15. “One Love / People Get Ready”**
16. “Is This Love”
17. “Rastaman Chant”
*: The Wailersだけの名義。他はすべてBob Marley & The Wailers名義。
**: 名盤「エクソダス」(全10曲)に含まれている曲。
映画本編のエンドロールには,36曲がクレジットされていたが,演奏だけの曲や,他の歌手やバンド(例えば,Bee Gees)の曲,リハーサルシーンで主演のKingsley Ben-Adirが歌った曲等は収録せず,このサントラ盤にはBob Marleyが歌った曲だけが収録されている。基本的には,大半は過去のアルバムと同じ音源の再収録のはずだが,筆者の手持ちのアルバムと聴く比べたところ,(気のせいか)本アルバムの方が高音がクリアに感じた。ドルビーアトモス上映用のリミックスした音源をこのサントラ盤に使ったのかもしれない。5.“War / No More Trouble”と6.“So Jah S'eh”は,今回初出の音源である。代表曲の1つの12. “No Woman, No Cry”はライブ演奏を使用する等,アルバムとしての個性ももたせている。
3.“I Shot The Sheriff”は1973年の発表曲だが,翌年Eric Claptonがカバーして全米チャート1位になったことから,Bob Marleyの名前も知られるようになったヒット曲である。映画中では,ジャマイカから逃げ出し,ロンドンでの亡命生活中にアルバム「Exodus」を生み出す過程が描かれていた。1977年発表の同アルバムは56週間英国のヒットチャートインし,タイム誌が「20世紀最高の音楽アルバム」に選んだ名盤として知られている。オリジナル盤は全10曲だが,**を付したその内の6曲がこのサントラ盤に収録されている。過去にも何度かベスト盤が発売されているが,このサントラ盤もその1つと言える。最初からそうなるように選曲して,映画中で流れるように配したと思われる。
映画とは直接関係ないのだが,「Bob Marley: One Love - Music Inspired By The Film」なる表題のEPアルバム(7曲入り)が発売されている。こちらにはCDやLPはなく,デジタル配信だけだ。Bob Marleyに縁があったり,彼を尊敬するアーティスト達によるトリビュート・アルバムである。その後発売されたこちらのDeluxe版は,しっかり3曲追加されていて,下記の全10曲となっている。
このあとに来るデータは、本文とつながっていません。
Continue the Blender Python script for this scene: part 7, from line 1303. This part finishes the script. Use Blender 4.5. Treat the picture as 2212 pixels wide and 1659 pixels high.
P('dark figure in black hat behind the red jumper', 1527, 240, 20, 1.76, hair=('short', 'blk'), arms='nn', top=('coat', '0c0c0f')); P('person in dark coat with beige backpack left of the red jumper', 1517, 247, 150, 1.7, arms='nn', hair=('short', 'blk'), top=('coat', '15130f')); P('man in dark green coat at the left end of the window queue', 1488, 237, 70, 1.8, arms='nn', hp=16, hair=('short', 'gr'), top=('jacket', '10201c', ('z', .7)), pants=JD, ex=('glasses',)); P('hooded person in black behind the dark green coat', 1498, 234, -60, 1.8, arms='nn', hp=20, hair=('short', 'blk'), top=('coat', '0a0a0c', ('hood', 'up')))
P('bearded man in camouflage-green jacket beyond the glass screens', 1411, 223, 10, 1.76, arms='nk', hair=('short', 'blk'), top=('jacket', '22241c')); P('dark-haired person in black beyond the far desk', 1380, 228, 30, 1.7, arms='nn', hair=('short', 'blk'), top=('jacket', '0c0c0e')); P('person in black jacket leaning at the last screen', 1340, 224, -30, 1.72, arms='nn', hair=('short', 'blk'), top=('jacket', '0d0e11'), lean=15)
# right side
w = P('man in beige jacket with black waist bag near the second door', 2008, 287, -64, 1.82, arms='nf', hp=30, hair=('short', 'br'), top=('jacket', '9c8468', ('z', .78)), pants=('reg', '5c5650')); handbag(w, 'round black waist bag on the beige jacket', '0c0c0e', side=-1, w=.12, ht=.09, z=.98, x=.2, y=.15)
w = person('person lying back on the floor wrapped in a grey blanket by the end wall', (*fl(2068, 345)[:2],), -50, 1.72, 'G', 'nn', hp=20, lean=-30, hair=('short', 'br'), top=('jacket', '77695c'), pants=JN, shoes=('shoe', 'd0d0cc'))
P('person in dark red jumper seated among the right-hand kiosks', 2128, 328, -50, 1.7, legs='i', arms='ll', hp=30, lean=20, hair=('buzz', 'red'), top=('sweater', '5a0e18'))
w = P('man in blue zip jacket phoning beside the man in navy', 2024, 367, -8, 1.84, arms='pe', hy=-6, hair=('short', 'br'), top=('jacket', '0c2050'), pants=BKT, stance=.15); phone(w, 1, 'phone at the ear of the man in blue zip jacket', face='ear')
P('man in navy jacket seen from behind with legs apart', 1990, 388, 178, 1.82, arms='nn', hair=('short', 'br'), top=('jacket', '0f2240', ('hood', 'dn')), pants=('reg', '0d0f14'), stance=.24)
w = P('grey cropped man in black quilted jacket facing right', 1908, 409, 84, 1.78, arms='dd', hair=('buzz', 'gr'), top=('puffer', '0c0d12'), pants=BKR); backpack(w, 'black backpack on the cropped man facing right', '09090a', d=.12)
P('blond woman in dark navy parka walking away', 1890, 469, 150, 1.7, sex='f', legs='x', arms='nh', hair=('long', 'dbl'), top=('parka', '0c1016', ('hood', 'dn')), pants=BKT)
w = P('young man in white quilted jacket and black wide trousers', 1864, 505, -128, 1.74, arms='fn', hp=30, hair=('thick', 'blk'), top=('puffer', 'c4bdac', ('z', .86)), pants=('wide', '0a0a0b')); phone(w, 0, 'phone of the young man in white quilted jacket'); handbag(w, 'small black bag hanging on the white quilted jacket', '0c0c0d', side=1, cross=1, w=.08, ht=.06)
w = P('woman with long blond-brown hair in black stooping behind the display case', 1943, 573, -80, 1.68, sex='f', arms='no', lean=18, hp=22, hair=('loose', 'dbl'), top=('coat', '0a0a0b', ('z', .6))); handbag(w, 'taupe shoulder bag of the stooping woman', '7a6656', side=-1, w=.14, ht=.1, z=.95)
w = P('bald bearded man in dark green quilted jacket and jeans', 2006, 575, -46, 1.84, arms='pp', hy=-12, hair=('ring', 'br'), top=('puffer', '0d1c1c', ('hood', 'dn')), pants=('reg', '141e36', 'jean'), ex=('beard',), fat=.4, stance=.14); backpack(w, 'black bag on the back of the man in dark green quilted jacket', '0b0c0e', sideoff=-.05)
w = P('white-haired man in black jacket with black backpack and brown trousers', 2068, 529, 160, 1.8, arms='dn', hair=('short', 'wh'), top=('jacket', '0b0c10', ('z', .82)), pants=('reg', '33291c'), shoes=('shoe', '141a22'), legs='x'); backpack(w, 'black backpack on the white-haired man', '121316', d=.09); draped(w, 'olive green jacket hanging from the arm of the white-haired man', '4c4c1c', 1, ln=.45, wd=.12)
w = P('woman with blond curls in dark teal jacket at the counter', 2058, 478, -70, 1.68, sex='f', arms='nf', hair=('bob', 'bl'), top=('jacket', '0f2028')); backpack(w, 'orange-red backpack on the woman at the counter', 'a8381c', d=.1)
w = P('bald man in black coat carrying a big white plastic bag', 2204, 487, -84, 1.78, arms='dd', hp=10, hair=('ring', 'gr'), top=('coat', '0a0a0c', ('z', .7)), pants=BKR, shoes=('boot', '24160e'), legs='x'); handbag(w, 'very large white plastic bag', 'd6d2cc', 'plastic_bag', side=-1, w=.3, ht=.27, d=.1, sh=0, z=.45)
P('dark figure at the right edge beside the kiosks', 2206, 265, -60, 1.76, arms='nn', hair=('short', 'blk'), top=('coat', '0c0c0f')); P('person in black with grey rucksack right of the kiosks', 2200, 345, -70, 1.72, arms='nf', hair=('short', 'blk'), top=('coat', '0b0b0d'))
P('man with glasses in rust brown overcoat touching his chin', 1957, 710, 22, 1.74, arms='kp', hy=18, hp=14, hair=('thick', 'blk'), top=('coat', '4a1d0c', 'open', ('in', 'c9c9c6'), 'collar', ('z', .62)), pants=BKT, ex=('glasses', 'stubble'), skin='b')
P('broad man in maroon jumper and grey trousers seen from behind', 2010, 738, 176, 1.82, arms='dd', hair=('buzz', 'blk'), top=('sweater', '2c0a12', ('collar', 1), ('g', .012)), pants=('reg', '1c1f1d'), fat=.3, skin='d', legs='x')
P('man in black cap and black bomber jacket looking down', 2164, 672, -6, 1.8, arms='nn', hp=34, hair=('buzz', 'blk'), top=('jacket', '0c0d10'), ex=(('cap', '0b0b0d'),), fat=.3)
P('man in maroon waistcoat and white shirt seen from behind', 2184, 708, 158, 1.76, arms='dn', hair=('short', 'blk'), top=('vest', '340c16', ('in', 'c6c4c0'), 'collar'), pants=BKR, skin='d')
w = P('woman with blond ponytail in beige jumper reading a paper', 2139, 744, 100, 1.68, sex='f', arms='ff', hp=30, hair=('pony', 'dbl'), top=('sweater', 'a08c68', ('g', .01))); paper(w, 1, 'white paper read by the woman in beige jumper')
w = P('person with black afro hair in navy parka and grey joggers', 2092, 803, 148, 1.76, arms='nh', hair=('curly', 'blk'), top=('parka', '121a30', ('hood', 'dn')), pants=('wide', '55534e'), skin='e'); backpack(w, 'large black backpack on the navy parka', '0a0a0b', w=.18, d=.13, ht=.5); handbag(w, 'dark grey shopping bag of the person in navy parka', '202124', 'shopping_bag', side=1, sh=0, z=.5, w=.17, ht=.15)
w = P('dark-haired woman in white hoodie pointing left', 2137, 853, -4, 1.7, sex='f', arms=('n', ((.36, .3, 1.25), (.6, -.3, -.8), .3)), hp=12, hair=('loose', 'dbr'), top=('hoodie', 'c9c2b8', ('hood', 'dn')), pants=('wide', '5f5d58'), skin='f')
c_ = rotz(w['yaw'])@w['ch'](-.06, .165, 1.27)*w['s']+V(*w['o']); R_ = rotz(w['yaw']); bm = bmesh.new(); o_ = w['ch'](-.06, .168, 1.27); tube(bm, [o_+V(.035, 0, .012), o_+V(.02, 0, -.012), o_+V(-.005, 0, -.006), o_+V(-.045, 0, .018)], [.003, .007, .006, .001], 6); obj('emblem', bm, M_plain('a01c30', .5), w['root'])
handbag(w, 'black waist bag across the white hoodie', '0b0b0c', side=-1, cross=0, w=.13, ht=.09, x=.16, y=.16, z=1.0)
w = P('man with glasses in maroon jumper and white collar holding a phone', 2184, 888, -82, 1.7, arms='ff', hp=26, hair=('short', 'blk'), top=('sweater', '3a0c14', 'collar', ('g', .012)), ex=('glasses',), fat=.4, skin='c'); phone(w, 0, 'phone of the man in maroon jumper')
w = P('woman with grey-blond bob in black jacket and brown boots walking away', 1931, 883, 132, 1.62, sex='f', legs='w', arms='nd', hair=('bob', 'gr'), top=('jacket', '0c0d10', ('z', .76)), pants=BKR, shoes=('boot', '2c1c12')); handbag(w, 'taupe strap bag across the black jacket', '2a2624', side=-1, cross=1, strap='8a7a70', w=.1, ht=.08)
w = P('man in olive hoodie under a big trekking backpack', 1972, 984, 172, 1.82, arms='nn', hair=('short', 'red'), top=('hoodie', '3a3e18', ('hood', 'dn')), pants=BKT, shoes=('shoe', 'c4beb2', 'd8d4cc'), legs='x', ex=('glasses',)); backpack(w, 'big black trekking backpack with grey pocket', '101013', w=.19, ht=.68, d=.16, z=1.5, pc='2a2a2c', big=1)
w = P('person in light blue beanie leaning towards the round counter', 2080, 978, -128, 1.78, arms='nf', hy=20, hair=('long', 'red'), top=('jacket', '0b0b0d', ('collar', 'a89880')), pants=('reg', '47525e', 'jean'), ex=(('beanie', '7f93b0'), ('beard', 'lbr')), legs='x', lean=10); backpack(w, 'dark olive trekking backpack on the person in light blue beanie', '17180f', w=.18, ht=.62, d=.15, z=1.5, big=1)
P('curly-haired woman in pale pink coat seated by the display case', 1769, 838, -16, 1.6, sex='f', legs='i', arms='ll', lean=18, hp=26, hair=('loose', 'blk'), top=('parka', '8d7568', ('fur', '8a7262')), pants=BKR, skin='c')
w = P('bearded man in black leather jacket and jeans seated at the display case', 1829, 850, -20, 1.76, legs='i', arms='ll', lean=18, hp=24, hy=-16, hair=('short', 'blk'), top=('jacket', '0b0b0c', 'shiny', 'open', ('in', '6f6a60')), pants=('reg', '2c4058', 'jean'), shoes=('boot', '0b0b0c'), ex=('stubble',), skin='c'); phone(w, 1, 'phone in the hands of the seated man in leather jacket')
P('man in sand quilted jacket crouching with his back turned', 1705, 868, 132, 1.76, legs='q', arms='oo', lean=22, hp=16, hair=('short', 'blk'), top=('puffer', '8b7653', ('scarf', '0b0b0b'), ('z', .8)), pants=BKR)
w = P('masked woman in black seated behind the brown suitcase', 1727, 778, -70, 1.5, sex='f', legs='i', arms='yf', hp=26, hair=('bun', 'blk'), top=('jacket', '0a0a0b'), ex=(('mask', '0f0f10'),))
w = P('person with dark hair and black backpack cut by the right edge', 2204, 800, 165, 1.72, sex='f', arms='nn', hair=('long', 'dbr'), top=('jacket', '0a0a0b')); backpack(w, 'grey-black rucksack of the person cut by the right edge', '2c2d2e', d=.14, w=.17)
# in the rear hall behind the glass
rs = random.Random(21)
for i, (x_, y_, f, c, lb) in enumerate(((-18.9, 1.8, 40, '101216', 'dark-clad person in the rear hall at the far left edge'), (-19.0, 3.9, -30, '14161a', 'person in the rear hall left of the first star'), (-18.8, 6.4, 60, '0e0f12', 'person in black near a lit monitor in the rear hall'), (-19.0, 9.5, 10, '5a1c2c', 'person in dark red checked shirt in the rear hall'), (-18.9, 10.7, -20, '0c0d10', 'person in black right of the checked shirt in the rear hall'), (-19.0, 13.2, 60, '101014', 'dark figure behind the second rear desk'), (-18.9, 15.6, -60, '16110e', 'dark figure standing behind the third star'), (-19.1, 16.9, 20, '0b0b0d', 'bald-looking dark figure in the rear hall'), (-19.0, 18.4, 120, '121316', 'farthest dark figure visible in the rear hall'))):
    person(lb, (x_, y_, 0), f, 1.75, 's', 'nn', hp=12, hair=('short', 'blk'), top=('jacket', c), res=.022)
1. “Natural Mystic”** Bloody Civilian
2. “Exodus”** Skip Marley
3. “Waiting In Vain”** Daniel Caesar
4. “Three Little Birds”** Kacey Musgraves
5. “One Love”** Wizkid
6. “Is This Love” Jessie Reyez
7. “Redemption Song” Leon Bridges
8. “Rasta Reggae (Jamming)”** Farruko
9. “Misty Morning” Mystic Marley
10. “No Woman No Cry” Shenseea
**: 名盤「エクソダス」(全10曲)に含まれている曲。
このアルバムも,トリビュート版としてなかなか出来がいい。原曲が優れているからだが,ボブ・マーリー音楽の入門用としても適している。必ずしもレゲエ・サウンドでない曲もあり,音楽的にはもっと広い。筆者のお気に入りは,Kacey Musgravesが歌う4.“Three Little Birds”とShenseea が歌う10.“No Woman No Cry”である。
映画には,リタ夫人と長男ジギー,次女セデラが監修・製作で参加しているが,2.のSkip Marleyは長男の息子,9.のMystic Marleyは次男の娘で,孫世代のようだ。ボブの子供は公表されているだけで11人もいて,リタ夫人の子供は4人で,他に7人の女性との間に1人ずつ設けたという(非公式には,もう2, 3人)。36歳で他界したというのに,この数は凄い。孫は一体何人いることやら……(笑)。音楽関係に従事しているだけで5〜6名,モデル業界でも数名活躍しているそうだから,さすが国民的英雄の偉い爺さんだ。